Arte
È venerdì, è tempo di Trenodia e di lamentazioni allo Sponz Fest
Questa premessa sarà ripetuta per ogni pezzo che dedicherò a questa edizione dello Sponz Fest, se l’avete già letta potete passare al paragrafo successivo, altrimenti continuate pure. In questi quattro anni di frequentazione dello Sponz Fest mi sono fatto l’idea che il racconto di un evento del genere fuoriesca dal campo della cronaca giornalistica, in primis per la vastità della sua proposta che abbraccia vari campi dell’arte e dell’intelletto, poi perché la cronaca giornalistica, se non assume i toni del reportage, rischia di essere riduttiva rispetto a ciò che si vuole raccontare, e comunque non è detto che riesca a dargli compiutamente forma. Lo Sponz è un evento onnivoro, anzi plurale e onnivoro, credetemi, venite a vederlo per farvene un’idea. Partendo da questo ho maturato la convinzione che l’unico modo utile per provare a raccontarlo sia attraverso l’utilizzo di una pluralità di stili, dalla poesia all’epica, dalla prosa al racconto e all’articolo di cronaca, fino alla forma del diario personale. Quindi mi prendo carta bianca e vado a cominciare.

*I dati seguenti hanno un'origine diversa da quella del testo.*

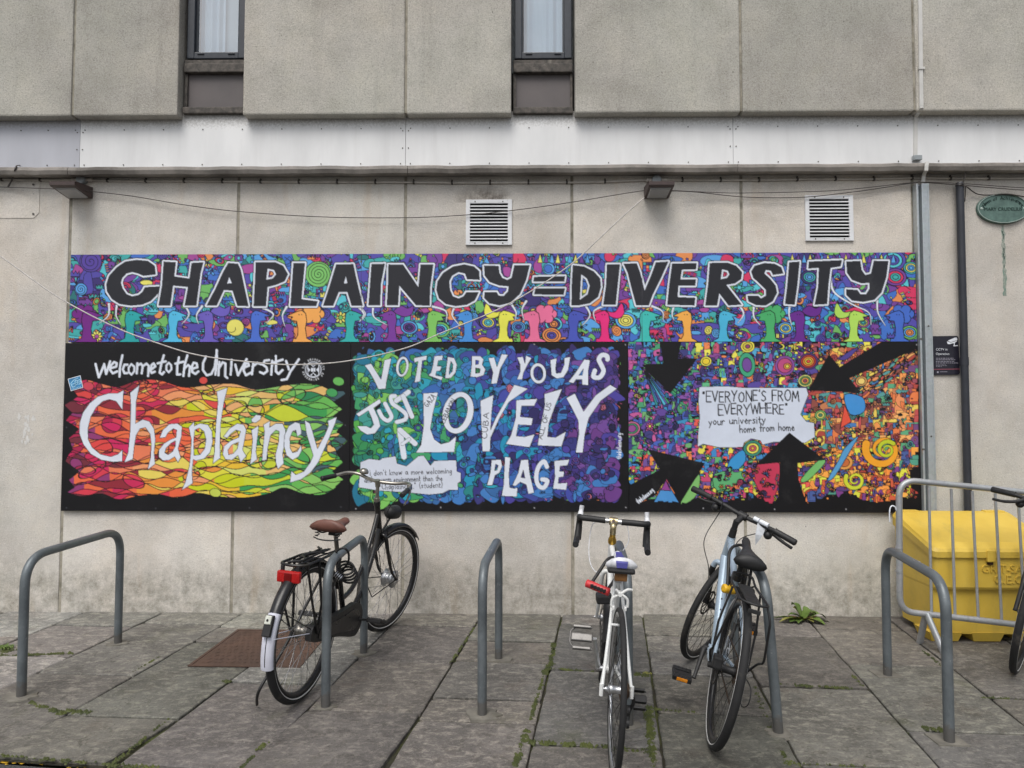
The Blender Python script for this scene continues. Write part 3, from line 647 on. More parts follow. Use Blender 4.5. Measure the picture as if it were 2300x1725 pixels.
for f, c, r in ((f5, (440, 585), 60), (f5, (660, 600), 70), (f5, (1215, 580), 50), (f5, (1465, 560), 62), (f5, (1450, 640), 68), (f5, (1975, 535), 75), (f6, (1320, 230), 62), (f6, (1150, 590), 55), (f6, (1910, 110), 95), (f6, (1930, 230), 78), (f6, (1700, 550), 45), (f6, (2040, 165), 55), (f6, (2030, 620), 60), (f5, (1000, 550), 60)):
    (x, y), = f([c]); r *= .3165; cs = [rn.choice(palm) for _ in range(4)]
    for q in (1, .72, .48, .26): PB.ell(x, y, r*q, r*q*.78, .1, cs[int(q*3.9)], 1.6)
for (f, x0) in ((f6, 1180), (f6, 1560), (f5, 1350)):
    for k in range(9):
        a, b, c = f([(x0+k*42, 130), (x0+k*42+18, 62), (x0+k*42+36, 130)]); PB.poly([a, b, c], (YEL, PUR, SKY)[k % 3], 1.4)
big_spiral(f4, (1260, 585), 62, YEL, .3)
# creatures with long necks along the bottom edge
CR = [(f4, 205, 1, (120, 42, 138), 1), (f4, 510, 1, (45, 172, 175), 0), (f4, 815, 1, (88, 195, 238), 0), (f4, 1075, -1, (112, 98, 195), 2), (f4, 1400, 1, (78, 116, 214), 0), (f4, 1735, -1, (250, 176, 92), 3), (f4, 2070, 1, (55, 180, 176), 0),
      (f5, 320, -1, (125, 62, 160), 2), (f5, 600, 1, (132, 202, 102), 0), (f5, 860, -1, (75, 150, 226), 0), (f5, 1105, 1, (242, 240, 92), 4), (f5, 1330, -1, (245, 122, 165), 3), (f5, 1600, 1, (76, 90, 190), 0), (f5, 1830, -1, (236, 48, 130), 4),
      (f6, 150, 1, (66, 194, 186), 0), (f6, 455, -1, (250, 180, 84), 0), (f6, 705, 1, (78, 186, 226), 0), (f6, 1045, -1, (78, 180, 112), 1), (f6, 1255, -1, (108, 46, 146), 2), (f6, 1630, 1, (182, 226, 98), 4), (f6, 1960, -1, (72, 112, 206), 1)]
for f, x, d, c, hair in CR:
    h = 1.0
    if hair in (1, 3):
        for k in range(6):
            (u, v), = f([(x+(-d*(15 if hair == 1 else 70))+55*math.cos(k*1.05), 490+38*math.sin(k*1.05))]); PB.ell(u, v, 11, 10, 0, c, 1.6)
        (u, v), = f([(x-d*(15 if hair == 1 else 70), 490)]); PB.ell(u, v, 17, 13, 0, c, 0)
    if hair == 2:
        L = f([(x-d*10, 470), (x-d*60, 430), (x-d*110, 450), (x-d*150, 430), (x-d*140, 490), (x-d*90, 510), (x-d*40, 495)]); PB.poly(smooth(L, 3), c, 1.7)
    if hair == 4:
        L = f([(x-d*5, 470), (x-d*70, 475), (x-d*115, 410), (x-d*135, 480), (x-d*100, 520), (x-d*40, 510)]); PB.poly(smooth(L, 3), c, 1.7)
    N = [(-92, 0), (-70, 22), (-34, 40), (-24, 110), (-34, 165), (-26, 215), (4, 236), (44, 226), (118, 196), (72, 190), (86, 166), (42, 160), (32, 110), (34, 60), (48, 36), (66, 40), (78, 0)]
    jx_ = rn.uniform(.9, 1.1)
    PB.poly(f([(x+d*a*jx_, 700-b) for a, b in N]), c, 1.8)
    for e in (4, 22): (u, v), = f([(x+d*e, 700-206)]); PB.ell(u, v, 1.2, 1.2, 0, LN, 0)
# speech-bubble tails, then the lettering
for f, L in ((f4, [(365, 420), (360, 500), (295, 556)]), (f4, [(420, 430), (415, 500), (450, 565)]), (f4, [(905, 430), (932, 495), (880, 562)]), (f4, [(1025, 435), (985, 500), (1000, 560)]), (f4, [(1440, 440), (1530, 490), (1480, 555)]), (f4, [(1625, 440), (1595, 500), (1612, 578)]), (f4, [(2140, 440), (2182, 490), (2150, 540)]),
             (f5, [(75, 435), (118, 490), (85, 545)]), (f5, [(185, 435), (190, 510), (285, 568)]), (f5, [(600, 435), (700, 470), (702, 545)]), (f5, [(765, 435), (745, 500), (800, 572)]), (f5, [(1165, 420), (1198, 480), (1188, 535)]), (f5, [(1270, 400), (1240, 460), (1255, 540)]), (f5, [(1690, 430), (1722, 500), (1665, 572)]), (f5, [(1830, 430), (1750, 470), (1762, 545)]),
             (f6, [(190, 430), (275, 470), (280, 540)]), (f6, [(360, 430), (345, 490), (360, 535)]), (f6, [(820, 425), (852, 490), (810, 555)]), (f6, [(925, 430), (925, 510), (970, 568)]), (f6, [(1180, 425), (1175, 500), (1195, 572)]), (f6, [(1470, 200), (1490, 330), (1620, 420), (1740, 480), (1755, 565)]), (f6, [(1800, 390), (1805, 480), (1858, 572)])):
    q = opn(f(L), 6); PB.stroke(q, 7.2, LN, 2.4); PB.stroke(q, 5.2, WH, .9)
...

Compagna di viandanti e insonni,
cinquanta anni compie
la nostra possessione di essa
o meglio la nostra illusione di averla mai posseduta, la luna,
con una bandiera di averla posseduta
Luce dei mannari,
di chi non dorme e dei mannari,
solstizio della notte,
a lei rivolgono la preghiera
tutti coloro che in schiera ci camminano sotto
E’ il treno della lamentazione e della mescolanza,
il corteo di coloro che rivendicano un’esistenza,
un fiume di gente che arriva
da ogni dove
e fortemente respira, appartenenza
Che di mali comuni ce ne sono in abbondanza
e di cose da espiare pure,
allora unitevi al salmo,
preparatevi a metterci la voce
e trasformate ciò che è dentro in canto, trenodia
Perché il male maggiore è la lamentela come primo atto
e sempre come atto primo,
la lamentela che viene prima di tutto,
lamentarsi
e dipanarsi nel mondo lamentandosi, la peste
La peste che arriva in processione
tingendosi di nero, in processione
Cairano, Lacedonia, Calitri, Tricarico, Matera
un solo paese
mettetevi in fila e unitevi al salmo
E la sua luce in alto sempre là sta,
le passano sotto eserciti e schiere di santi,
donne che partoriscono e amanti,
ma lei sempre là sta, la luna,
come una specchio che prende e annulla
Lamentazioni comprese,
perché non scompariremo
finché continueremo a ritornare
NOTA: Trenodia è un’opera d’arte collettiva di Mariangela Capossela e Vinicio Capossela, ha tre forme espressive. Inizia con una stazione preparatoria: L’opificio del nero, una performance artistica di inizio del lutto (tintura del tessuto per vestire il corteo). La seconda è la fase in cui la Trenodia si mette in cammino (corteo) con due modalità: Trenodia sul selciato – quando il corteo attraverserà i paesi – e Trenodia sulla terra – quando si muoverà in campagna. La terza forma è il Banchetto funebre, che opera una transizione verso una lamentatio più carnale e di affermazione della vita, in cui le tradizioni culinarie funebri si uniranno alle declamazioni poetiche.